PARIS -- An al-Qaida source on Monday confirmed the death of one of the leaders of the organization's North African wing, in the most significant success yet for the French-led operation against Islamist fighters in Mali.

Al-Qaida in the Islamic Maghreb (AQIM) chief Abdelhamid Abou Zeid was killed as a result of a French bombing raid in the Ifoghas mountains, an AQIM militant told the private Mauritanian news agency Sahara Medias.

The source insisted however that another Islamist leader, Mokhtar Belmokhtar, was alive and still fighting. That contradicted claims from Chad that its troops had killed the mastermind of the January assault on an Algerian gas plant in January that left 37 hostages dead.

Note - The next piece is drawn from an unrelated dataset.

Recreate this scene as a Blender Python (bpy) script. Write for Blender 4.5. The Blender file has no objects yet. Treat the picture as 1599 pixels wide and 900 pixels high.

The acknowledgement of Abou Zeid's death came as France's top military official claimed that the intervention launched in January was now breaking the back of the organization and its allies in Mali.

It also coincided with a call by relatives of four of the French hostages held in the region for a pause in the bombing to allow for negotiations with the rebels on the possible release of their loved ones.

Fears the hostages may have been used as human shields or could be subject to reprisal executions have intensified in recent days as the reports on Abou Zeid and Belmokhtar emerged from Chad.

Abou Zeid was believed to have been holding four French citizens kidnapped in Niger in 2010, but the French army's chief of staff, Admiral Edouard Guillaud said that could not be confirmed.

“We do not know where the hostages are,” Guillaud said. “We think the hostages are not there (where air strikes are taking place), otherwise we would not be carrying them out.”

The hostages' families on Monday urged President Francois Hollande to seek talks with AQIM aimed at securing their relatives' release.

“France must give AQIM clear signals of a willingness to negotiate, in liaison with (the hostages' employers) Areva and Vinci,” said a statement issued on their behalf.

The families have repeatedly expressed concern about the possible consequences of France's military intervention in its former colony but Monday's statement was the first time they have publicly challenged the government's approach.